The school day went on. In German class next period, our teacher (a man) was weeping. The last class of the day was band. The girl in front of me was sobbing. It started to sink in. I want to say I had genuine sadness too. But frankly, I was oblivious to politics at that age, and while I knew this was a terrible thing, I didn't feel sad; just a little scared and confused. Still, I tried to make myself cry, wanting to feel something other than numb.
At home, my mom and my grandma, who lived with us, were grim-faced. When my dad came home from work they all sat glued to the TV all evening and for the next couple of days. On Sunday, my mom and I were in the kitchen, my dad watching TV in the living room. Suddenly he shouted out, "Oh my god! Now they've shot Oswald!" My mom and I ran to the TV and watched as more mayhem unfolded in Dallas. After that I remember bits and pieces about the funeral march through Washington and seeing the now iconic scene of Jackie and her children, with John-John saluting his father's casket.
I remember thinking something had changed; my safe and predictable world was not so secure anymore. Years passed, the Viet Nam War and Civil Rights marches were staples on nightly news. In April of the year I was 17 another bulletin interrupted our lives with news of Martin Luther King, Jr.'s assassination. Stunned again and this time legitimately sad. I had awakened to the Civil Rights Movement and the craziness of the Viet Nam War; I was starting to take sides. Still, it seemed that somehow the world would right itself, wouldn't it?
I wasn't completely done in until 2 months later, when my alarm went off before school. It was to be a fun day at the end of the year when our yearbooks would be delivered and we'd spend the day running around getting signatures and good wishes from our friends. But what I heard, when the clock radio clicked on, devastated me. Robert Kennedy was dead. I remember running downstairs to my mother in the kitchen, sobbing, "Someone shot Robert Kennedy!" She clicked on her radio and we listened together.

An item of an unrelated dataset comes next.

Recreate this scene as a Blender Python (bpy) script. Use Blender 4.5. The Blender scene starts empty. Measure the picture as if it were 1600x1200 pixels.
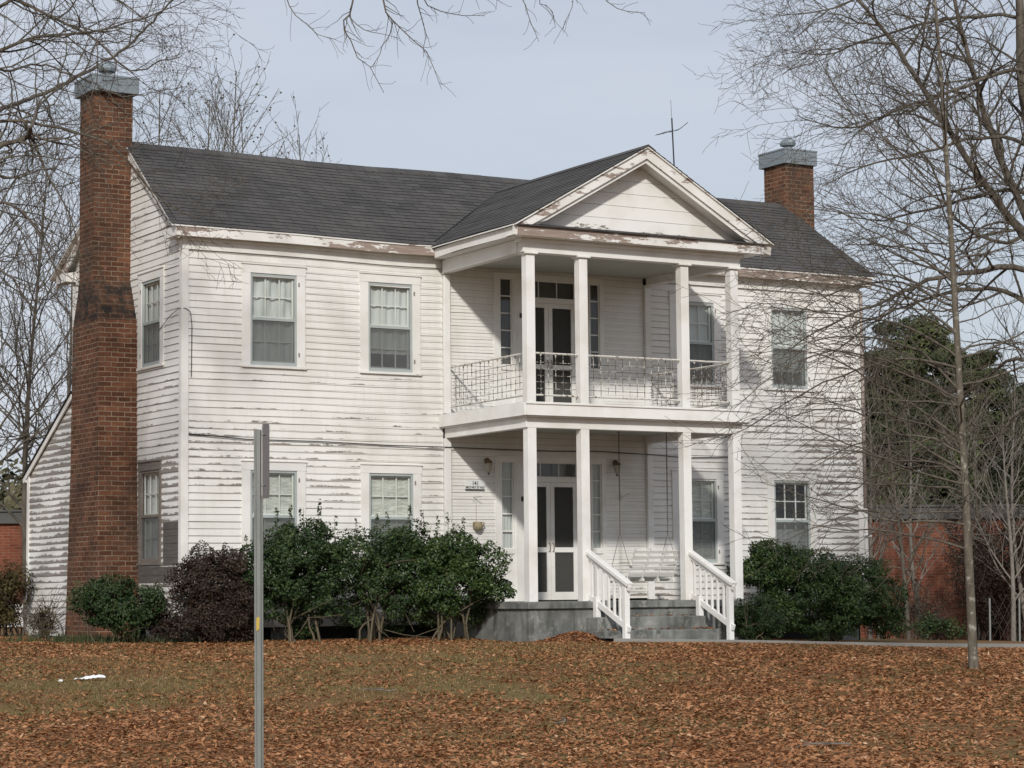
import bpy, bmesh, math, random
import numpy as np
from mathutils import Vector, Matrix, noise as mnoise
S = bpy.context.scene
COL = S.collection
RAD = math.radians
# ------------------------------------------------------------------ camera
F_PX, YAW, PITCH, ROLL = 3658.726, .5343, .0885, -.0095
CAM = np.array([-15.7823, -37.9646, .8017])
FW = np.array([math.sin(YAW)*math.cos(PITCH), math.cos(YAW)*math.cos(PITCH), math.sin(PITCH)])
_r = np.array([math.cos(YAW), -math.sin(YAW), 0.]); _u = np.cross(_r, FW)
RT = _r*math.cos(ROLL)+_u*math.sin(ROLL); UP = -_r*math.sin(ROLL)+_u*math.cos(ROLL)
cd = bpy.data.cameras.new('camera'); cam = bpy.data.objects.new('camera', cd); COL.objects.link(cam)
m = Matrix.Identity(4)
for i in range(3):
    m[i][0] = RT[i]; m[i][1] = UP[i]; m[i][2] = -FW[i]; m[i][3] = CAM[i]
cam.matrix_world = m
cd.sensor_width = 36; cd.lens = 36*F_PX/1600; cd.clip_start = .1; cd.clip_end = 3000
S.camera = cam
# ------------------------------------------------------------------ world and sun
SUN_K = (-.66, -1., .66)          # direction towards the sun
w = bpy.data.worlds.new('World'); S.world = w; w.use_nodes = True
nt = w.node_tree; nt.nodes.clear()
N = nt.nodes.new; Lk = nt.links.new
out = N('ShaderNodeOutputWorld'); bg = N('ShaderNodeBackground'); sky = N('ShaderNodeTexSky')
sky.sky_type = 'NISHITA'; sky.sun_disc = False
sky.sun_elevation = math.atan2(SUN_K[2], math.hypot(SUN_K[0], SUN_K[1]))
sky.sun_rotation = math.atan2(SUN_K[0], SUN_K[1]) % (2*math.pi)
sky.air_density = 1.0; sky.dust_density = 1.5
tc = N('ShaderNodeTexCoord'); mp = N('ShaderNodeMapping'); mp.inputs['Scale'].default_value = (1.2, 1.2, 5)
nz = N('ShaderNodeTexNoise'); nz.inputs['Scale'].default_value = 1.6; nz.inputs['Detail'].default_value = 5; nz.inputs['Roughness'].default_value = .55
mr = N('ShaderNodeMapRange'); mr.inputs[1].default_value = .3; mr.inputs[2].default_value = .7; mr.inputs[3].default_value = .55; mr.inputs[4].default_value = 1.0
mx = N('ShaderNodeMix'); mx.data_type = 'RGBA'
mx.inputs[7].default_value = (7.9, 8.35, 9.35, 1)     # thin high cloud veil
Lk(tc.outputs['Generated'], mp.inputs[0]); Lk(mp.outputs[0], nz.inputs['Vector']); Lk(nz.outputs['Fac'], mr.inputs[0])
Lk(mr.outputs[0], mx.inputs[0]); Lk(sky.outputs[0], mx.inputs[6]); Lk(mx.outputs[2], bg.inputs[0]); Lk(bg.outputs[0], out.inputs[0])
bg.inputs[1].default_value = .085
sd = bpy.data.lights.new('sun', 'SUN'); sun = bpy.data.objects.new('sun', sd); COL.objects.link(sun)
sd.energy = 2.95; sd.angle = RAD(2.8); sd.color = (1, .962, .90)
sun.rotation_euler = Vector(SUN_K).to_track_quat('Z', 'Y').to_euler(); sun.location = (-30, -45, 40)
S.view_settings.view_transform = 'Standard'; S.view_settings.look = 'None'
S.view_settings.exposure = 0; S.view_settings.gamma = 1
# ------------------------------------------------------------------ helpers
def ray(u, v): return FW + RT*(u-800)/F_PX - UP*(v-600)/F_PX
def at(u, v, d): return CAM + ray(u, v)*d
def on(u, v, ax, val):
    d = ray(u, v); i = 'XYZ'.index(ax); return CAM + d*((val-CAM[i])/d[i])
def depth_of(p): return float((np.asarray(p)-CAM) @ FW)
def ss(t): t = np.clip(t, 0, 1); return t*t*(3-2*t)
def gz(x, y):
    x = np.asarray(x, float); y = np.asarray(y, float)
    d = (x-CAM[0])*math.sin(YAW)+(y-CAM[1])*math.cos(YAW)
    z = -.78*ss((38.5-d)/18.) - .028*np.clip(x-6, 0, 25) - .085*ss(-y/3.2)
    z = z + .03*np.sin(x*.9+1.3)*np.sin(y*.7)*np.clip((-y-4)/4, 0, 1)
    return z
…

And then it was another vigil, more days of sadness, confusion, funeral trains, and a shocked nation in mourning.
It went on from there, of course; more war, more protests, a President resigning in disgrace, Hawks vs Doves, dissension, a few political victories and many defeats, and the complete shock and dismay of 2001. All of it made many of us cynical and disillusioned and I was no exception. My bright spots were the Clinton years and most recently, Barack Obama's presidency. But the vitriol from the conservatives, the rise of the Tea Party, the intractable ideological gridlock that has Congress reduced to impotence, are disheartening at a time that should be full of progress and good-will. Every victory is hard-fought, and barely noticed above the shouting.

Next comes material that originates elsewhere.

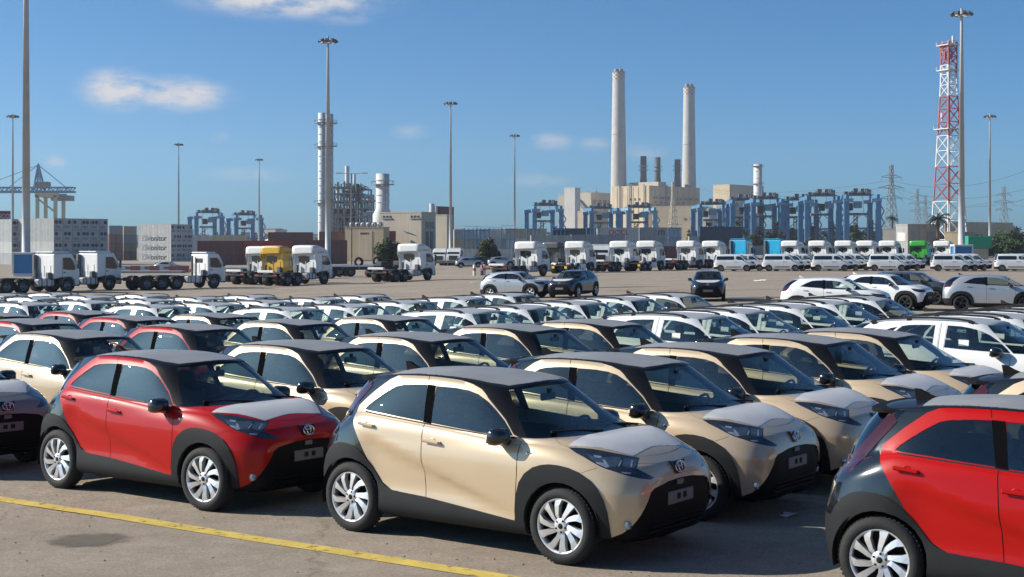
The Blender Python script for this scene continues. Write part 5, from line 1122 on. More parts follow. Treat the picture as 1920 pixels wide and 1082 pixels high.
def container(x, y, z, ang, col, label, L_=12.19, reefer=False, doors=False, text=None, group='shipping containers in the stacks'):
    root = empty('shipping_container', (x, y, z), ang); b = link('corrugated_box', cont_mesh(col, L_), root); X = L_ / 2
    if reefer:
        if 'fan' not in FITM:
            m = MB(); m.lathe([(0, .0), (.40, .0), (.44, .03), (.47, .0)], axis='x', n=14); FITM['fan'] = m.mesh('fan', 'fan_dark')
            m = MB(); m.box(0, .03, -1.1, 1.1, .25, 2.55); FITM['unit'] = m.mesh('cooling_unit', 'steel_pale'); m = MB(); m.box(0, .03, -.9, .55, .4, 1.0); FITM['grilled'] = m.mesh('compressor_bay', 'steel_steel')
        u = link('cooling_unit', FITM['unit'], root); u.location = (X, 0, 0); g = link('compressor_bay', FITM['grilled'], u); g.location = (.012, 0, 0)
        for yy in ((-.52, .5), (-.5,), (.48, -.5), (.5,), (-.52, .5))[int(abs(x) * 7 + z * 3) % 5]: f = link('fan', FITM['fan'], root); f.location = (X + .035, yy, 1.85)
    if doors:
        if 'bars' not in FITM:
            m = MB()
            for yy in (-.75, -.3, .3, .75): m.tube((.05, yy, .12), (.05, yy, 2.6), .03, n=5)
            m.box(.0, .012, -.012, .012, .14, 2.6); FITM['bars'] = m.mesh('locking_bars', 'galv')
        d = link('locking_bars', FITM['bars'], root); d.location = (X, 0, 0)
    if text:
        for s_, tx, tz, size, mt, face in text:
            cu = bpy.data.curves.new('lettering', 'FONT'); cu.body = s_; cu.size = size; cu.align_x = 'CENTER'; cu.resolution_u = 4; cu.extrude = .004; cu.offset = .03; tmp = bpy.data.objects.new('lettering', cu); COL.objects.link(tmp)
            dg = bpy.context.evaluated_depsgraph_get(); me = bpy.data.meshes.new_from_object(tmp.evaluated_get(dg)); COL.objects.unlink(tmp); bpy.data.objects.remove(tmp)
            me.materials.clear(); me.materials.append(MATS[mt]); o = link('lettering', me, root); o.rotation_euler = (pi / 2, 0, 0 if face < 0 else pi); o.location = (tx, face * 1.232, tz)
    tag(root, label, 'container', group); return root
def stack(px, Y, a, cols, lng, tiers, colf, what, reefer=False, text=None, H_=2.76):
    """corner nearest the camera at px; ends face right, long sides face left"""
    p = at(px, Y); e = Vector((cos(a), sin(a))); l = Vector((-sin(a), cos(a)))
    for t in range(tiers):
        for c in range(cols):
            for k in range(lng):
                if t < tiers - 1 and c > 0 and k > 0: continue              # wholly enclosed by its neighbours
                q = Vector((p.x, p.y)) + e * (1.24 + c * 2.5) + l * (6.2 + k * 12.6); col = colf(t, c, k)
                if col is None: continue
                # local +x end faces the camera: heading = -l
                tier = ('bottom', 'second', 'third', 'top')[t if t < tiers - 1 or tiers < 4 else 3] if tiers > 1 else 'only'
                lb = '%s %s tier container of %s, %s column%s' % (col, tier, what, ORD[c], '' if k == 0 else ', behind')
                container(q.x, q.y, p.z + t * H_, atan2(-l.y, -l.x), col, lb, 12.19, reefer, not reefer, text if (c == 0 and k == 0 and text and t < 3) else None)
r_ = random.Random(4)
stack(101, 343, radians(50), 6, 2, 4, lambda t, c, k: ('pale', 'grey', 'pale', 'grey', 'grey')[(t * 2 + c + k) % 5], 'the refrigerated stack left of the lamp mast', True)
stack(22, 352, radians(40), 1, 1, 4, lambda t, c, k: ('grey', 'pale', 'grey', 'grey')[t], 'the grey stack at the left edge', True)
stack(24, 375, radians(40), 2, 2, 5, lambda t, c, k: ('grey', 'navy', 'grey', 'white', 'red')[t] if t < 4 else None, 'the block behind the left edge')
p_ = at(16, 392); container(p_.x - 6, p_.y, p_.z + 11.4, radians(25), 'red', 'bright red container with white letters on top at the left edge', text=[('COSCO', 3.3, .8, 1.5, 'ink_white', -1)])
stack(321, 425, radians(64), 4, 1, 4, lambda t, c, k: 'white', 'the stencilled white stack', True, [('onitor', 1.5, .62, 2.3, 'ink', -1), ('ZIM', -3.1, .62, 2.3, 'ink_grey', -1)])
stack(232, 470, radians(48), 2, 1, 4, lambda t, c, k: ('maroon', 'olive', 'steel', 'beige')[t], 'the coloured stack between the two white stacks'); stack(205, 455, radians(48), 2, 1, 4, lambda t, c, k: ('brown', 'maroon', 'brown', 'steel')[t], 'the dark stack right of the refrigerated stack')
def row(pxs, Y, py_top, cols, what, a=0., L_=12.19, text=None):
    for k, px in enumerate(pxs):
        p = at(px, Y); z = CAMH + (HOR - py_top) / FPX * Y - 2.74; n = max(1, int(round((z - p.z) / 2.76)) + 1)
        for t in range(n): container(p.x, p.y, p.z + t * 2.76, a, cols[(k + t * 2) % len(cols)] if t < n - 1 else cols[k % len(cols)], '%s container %s%s, %s' % (cols[(k + t * 2) % len(cols)] if t < n - 1 else cols[k % len(cols)], what, ', %s from left' % ORD[k % 8] if len(pxs) > 1 else '', ('top', 'second from top', 'third from top', 'bottom', 'lowest')[n - 1 - t]), L_, False, True, text if t == n - 1 and text and k == 0 else None)
row((422, 510, 600), 330, 452, ('maroon', 'red', 'maroon'), 'behind the yellow lorry', .12); row((545, 640, 700), 400, 440, ('maroon', 'brown', 'red'), 'in front of the pipe structure', .12)
row((370, 430), 520, 437, ('pale', 'beige'), 'below the left gantry cranes', .1)
row((870, 905), 300, 462, ('pale', 'white'), 'behind the tree right of the beige hall', .2); row((890, 935, 985), 420, 430, ('pale', 'white', 'beige'), 'beyond the second tree', .15)
row((1072,), 430, 432, ('navy',), 'left of the pale lettered one', .05); row((1158,), 425, 428, ('pale',), 'with red letters under the middle gantry crane', .05, text=[('OOCL', 0.2, .65, 2.1, 'ink_red', -1)]); row((1236,), 430, 428, ('grey',), 'with a dark sign right of the red lettered one', .05, text=[('m', 0.5, .6, 2.8, 'ink', -1)])
row((1150, 1215, 1280), 330, 452, ('orange', 'steel', 'maroon'), 'behind the white tractor units', .08); row((1350,), 420, 424, ('navy',), 'above the cyan cabs', .05); row((1120, 1045), 330, 446, ('steel', 'grey'), 'behind the left tractor unit', .08)
row((1330, 1400, 1480, 1560, 1640), 420, 452, ('grey', 'steel', 'pale', 'steel', 'grey'), 'behind the far cabs', .06)
# --- rubber tyred gantry cranes
mat('crane_blue', (.075, .22, .39), rough=.45, var=.1, vs=.4, streak=.15); mat('crane_pale', (.22, .36, .48), rough=.5, var=.1, vs=.4, streak=.1); mat('machinery', (.16, .17, .175), rough=.6, var=.3, vs=1.2); mat('machine_dark', (.035, .037, .042), rough=.6); mat('crane_yellow', (.50, .45, .22), rough=.5, streak=.15)
def make_rtg(H_=22., blue='crane_blue'):
    root = empty('gantry_crane'); sp, wb = 22., 5.6                     # span along y, wheel base along x
    for y in (0, sp):
        for x in (-wb, wb):
            m = MB(); m.box(x - .95, x + .95, y - .8, y + .8, 1.6, H_ - 1.2, .05); m.build('leg', blue, root)
            m = MB(); m.box(x - 1.6, x + 1.6, y - .5, y + .5, .5, 1.7, .1); b = m.build('bogie', blue, root)
            for dx in (-.9, .9): t = MB(); t.lathe([(.3, -.3), (.75, -.3), (.8, -.2), (.8, .2), (.75, .3), (.3, .3)], c=(x + dx, y, .8), axis='y', n=14); t.build('tyre', 'tyre', b)
        m = MB(); m.box(-wb - .4, wb + .4, y - .45, y + .45, 2.0, 3.2, .05); m.build('sill_beam', blue, root)
        m = MB(); m.box(-wb - 1.2, -wb + 2.4, y - .55, y + .55, H_ - 1.6, H_ - .1, .05); m.build('end_beam', 'crane_pale', root); m = MB(); m.box(wb - 2.4, wb + 1.2, y - .55, y + .55, H_ - 1.6, H_ - .1, .05); m.build('end_beam', 'crane_pale', root)
        for a, b in (((-wb, 3.2), (0, H_ * .45)), ((wb, 3.2), (0, H_ * .45))): m = MB(); m.bar((a[0], y, a[1]), (b[0], y, b[1]), .35); m.build('brace', 'crane_pale', root)
        m = MB(); m.box(-wb, wb, y - .3, y + .3, H_ * .44, H_ * .44 + .5); m.build('tie_beam', blue, root)
    for x, top in ((-wb + 3.1, .72), (wb - 2.6, .6)):
        m = MB(); n = 9; h0, h1 = 3.2, H_ * top
        for dx in (-.6, .6): m.box(x + dx - .14, x + dx + .14, -1.0, -.7, h0, h1)
        for q in range(n): z = h0 + (h1 - h0) * q / n; m.bar((x - .6, -.85, z), (x + .6, -.85, z + (h1 - h0) / n), .2); m.box(x - .6, x + .6, -.95, -.75, z, z + .25)
        m.build('cable_tower', 'machine_dark', root)
    for sg in (-1, 1): m = MB(); m.bar((sg * wb, 0, H_ * .46), (0, 0, H_ * .72), .3); m.build('upper_brace', 'crane_pale', root)
    for x in (-wb + .2, wb - .2): m = MB(); m.box(x - .55, x + .55, -1.5, sp + 1.5, H_ - .08, H_ + 1.5, .05); m.build('girder', blue, root)
    yt = 4.
    m = MB(); m.box(-wb, wb, yt - 3, yt + 3, H_ + 1.55, H_ + 1.95); r = random.Random(2)
    for k in range(15): x = r.uniform(-5.2, 3.6); y = yt + r.uniform(-2.6, 1.2); m.box(x, x + r.uniform(.9, 1.9), y, y + 1.4, H_ + 1.95, H_ + r.uniform(2.6, 4.6), .06)
    for k in range(3): m.tube((-3 + 3 * k, yt - 1.5, H_ + 2.6), (-1.2 + 3 * k, yt - 1.5, H_ + 2.6), .65, n=10)
    m.build('trolley', 'machinery', root)
    m = MB()
    for k in range(6): m.bar((-wb + k * 2.2, yt - 3, H_ + 1.9), (-wb + k * 2.2, yt - 3, H_ + 3), .07)
    m.bar((-wb, yt - 3, H_ + 3), (wb, yt - 3, H_ + 3), .07); m.build('railing', 'machinery', root)
    m = MB(); m.box(-2.6, -.3, yt - 2.2, yt + .6, H_ - 4.6, H_ - 1.6, .15); m.build('operator_cab', 'machine_dark', root)
    m = MB(); m.box(.2, 3.0, yt - 1.6, yt + 1.4, H_ - 3.6, H_ - .8, .1); m.build('hoist_house', 'crane_pale', root)
    m = MB(); m.box(-3.8, 3.8, yt - 1.2, yt + 1.2, H_ - 6.6, H_ - 5.6, .1)
    for x in (-2.5, 2.5):
        for y in (-.8, .8): m.tube((x, yt + y, H_ - 5.8), (x * .8, yt + y, H_ + 1.6), .05, n=4)
    m.build('spreader', 'rust', root)
    m = MB(); m.box(-wb + .9, -wb + 2.7, -.6, sp * .18, 2.4, H_ * .55, .1) if False else m.box(-wb + 1.2, -wb + 2.4, -.5, .5, 3.3, H_ * .5, .08); m.build('cable_reel', 'machine_dark', root)
    m = MB()
    for k in range(7):
        z0, z1 = 3 + k * (H_ - 6) / 7, 3 + (k + 1) * (H_ - 6) / 7; x0, x1 = (wb + .9, wb + 2.0) if k % 2 else (wb + 2.0, wb + .9); m.bar((x0, -.4, z0), (x1, -.4, z1), .12, .5)
    m.build('ladder', 'crane_pale', root)
    return root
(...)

This has been my personal political journey, starting with that day in November 50 years ago. For me politics is always singed with sadness, even when I'm at my most joyful; because I know that in the blink of an eye, the world I count on can once again shift off its axis into the abyss of grief and confusion.
Every generation has its shocks and setbacks. We Boomers tend to think ours are the biggest or worst, but that's not true. Each generation experiences its own challenges and seen through our own lens each feels monumental.
And still….I believe. I believe in good winning out. I believe that people of courage and love and brilliance will always come together and do the right thing -- no matter how hard, or how long it takes. That crazy and contagious optimism was there in 1960 and again in 2008. And it will come again. And we will continue, hopefully with fewer heartaches and with collective committed determination to get it right. Every time.
It's the least we can do to honor them all…the ones who died trying.